Continental announces investment plans for next year

Continental Farmers Group plans to invest $60–70 million next year, CEO Georg von Nolcken told journalists during a press tour.

“We have the first draft of the 2026 budget, which provides for around $60–70 million in investments. This includes standard fleet renewal and several other projects. Of course, this is not just for next year — we plan investments several years ahead. Over the next three to four years, I believe we will continue to develop production and trading, infrastructure and logistics. Another part of our future strategy is processing,” von Nolcken said.

According to him, trading allows the company to cover the entire agricultural production chain by adding the “elevator–railcars–terminal” link. This gives it a competitive edge over traders who operate without their own logistics and storage.

“Another point is that major international traders have their own destination markets where they work directly with clients. But quite often, they don’t control logistics, lack their own inland elevators, and are missing this part of the chain.

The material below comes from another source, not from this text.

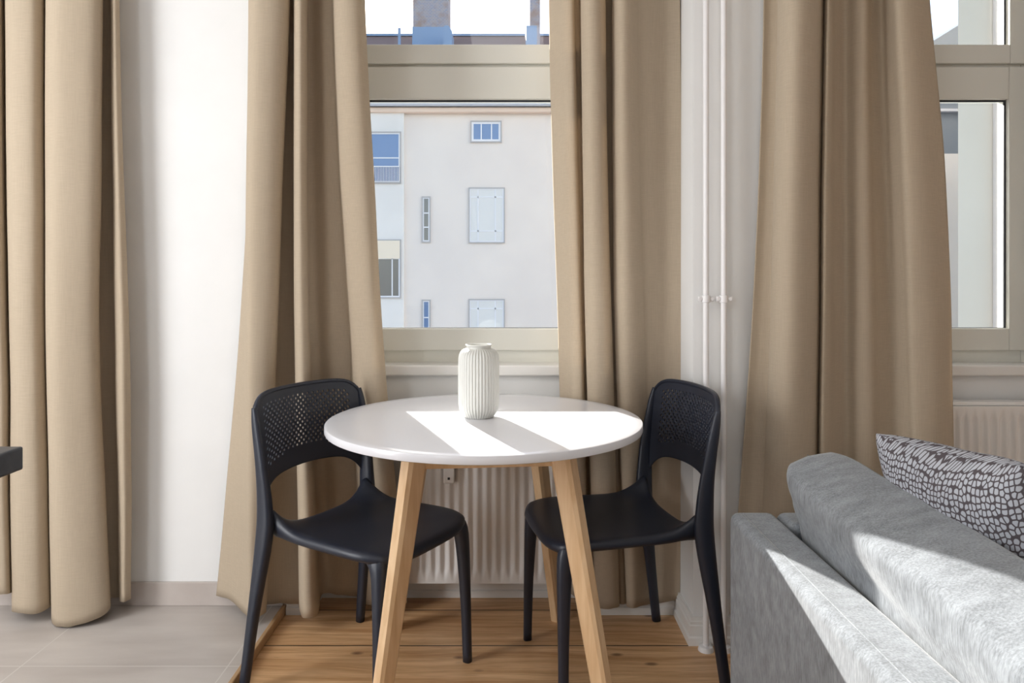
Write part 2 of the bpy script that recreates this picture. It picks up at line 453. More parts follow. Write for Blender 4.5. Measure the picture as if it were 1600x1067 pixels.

That’s why we are now focusing on trading. Of course, we also buy CPT at port and sell our own harvest — 80–90% we sell either FOB or CIF,” the CEO said.

In 2025, Continental exported around 600,000 tons of grain through trading. The target by year-end is 1.2–1.4 million tons from both own harvest and trading operations — about 1.1 million tons from Ukraine and 200,000–300,000 tons from Romania.

“A seaport terminal is part of our infrastructure and logistics development strategy. We are now analyzing whether this should be greenfield construction, the purchase of an existing facility, or cooperation with a partner. We are open to all options,” von Nolcken added.